:: DATASET CONTENT ::

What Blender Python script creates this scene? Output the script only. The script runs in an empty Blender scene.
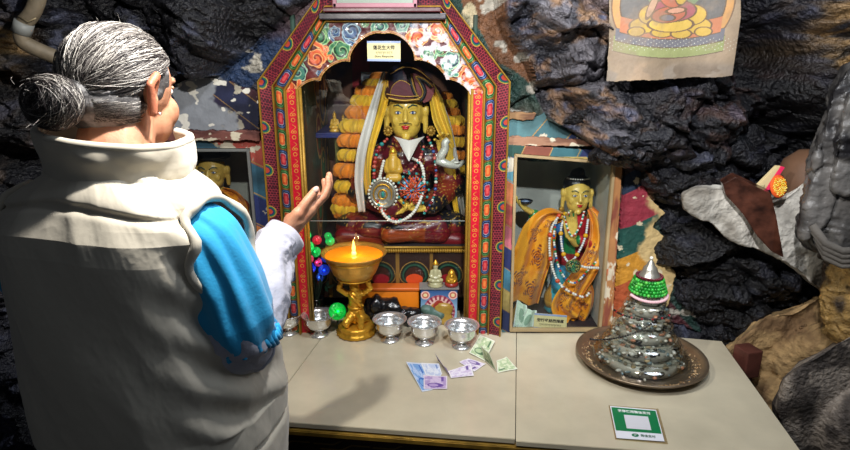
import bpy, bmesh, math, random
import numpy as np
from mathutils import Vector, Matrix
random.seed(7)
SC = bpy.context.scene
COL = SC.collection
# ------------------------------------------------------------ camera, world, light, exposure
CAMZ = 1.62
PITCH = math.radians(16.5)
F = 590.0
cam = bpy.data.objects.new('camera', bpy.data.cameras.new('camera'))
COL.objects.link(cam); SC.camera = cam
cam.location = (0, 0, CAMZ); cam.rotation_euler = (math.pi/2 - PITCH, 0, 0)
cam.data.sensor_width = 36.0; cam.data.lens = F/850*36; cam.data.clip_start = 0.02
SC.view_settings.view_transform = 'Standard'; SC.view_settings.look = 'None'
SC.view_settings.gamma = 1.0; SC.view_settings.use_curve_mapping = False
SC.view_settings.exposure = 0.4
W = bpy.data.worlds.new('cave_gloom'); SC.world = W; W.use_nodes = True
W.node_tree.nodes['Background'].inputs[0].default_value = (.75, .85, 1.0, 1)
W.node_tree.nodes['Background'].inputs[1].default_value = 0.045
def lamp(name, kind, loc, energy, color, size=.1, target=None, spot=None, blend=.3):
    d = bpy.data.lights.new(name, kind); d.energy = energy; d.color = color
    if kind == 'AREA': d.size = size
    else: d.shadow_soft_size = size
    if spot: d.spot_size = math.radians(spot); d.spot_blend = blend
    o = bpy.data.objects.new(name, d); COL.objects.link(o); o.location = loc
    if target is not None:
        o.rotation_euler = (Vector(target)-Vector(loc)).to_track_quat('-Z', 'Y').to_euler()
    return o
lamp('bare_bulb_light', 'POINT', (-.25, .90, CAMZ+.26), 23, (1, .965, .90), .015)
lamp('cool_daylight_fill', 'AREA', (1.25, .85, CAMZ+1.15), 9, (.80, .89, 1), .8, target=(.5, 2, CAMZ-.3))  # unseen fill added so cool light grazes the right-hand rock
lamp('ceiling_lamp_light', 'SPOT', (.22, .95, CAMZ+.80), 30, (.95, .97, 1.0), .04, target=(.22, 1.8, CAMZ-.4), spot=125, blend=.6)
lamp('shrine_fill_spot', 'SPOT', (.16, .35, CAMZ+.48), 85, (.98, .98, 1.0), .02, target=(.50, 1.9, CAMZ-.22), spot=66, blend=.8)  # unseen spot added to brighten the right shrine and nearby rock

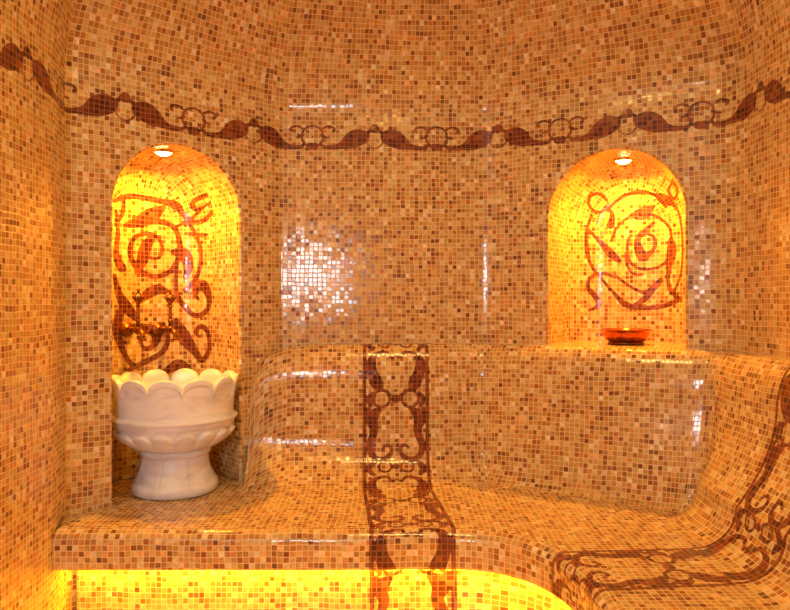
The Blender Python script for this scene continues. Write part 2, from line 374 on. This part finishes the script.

:: REQUIRED WORK ::
Give the count of lines holding the word "from" and nothing more.

:: REPLY TO THE EXERCISE ::
2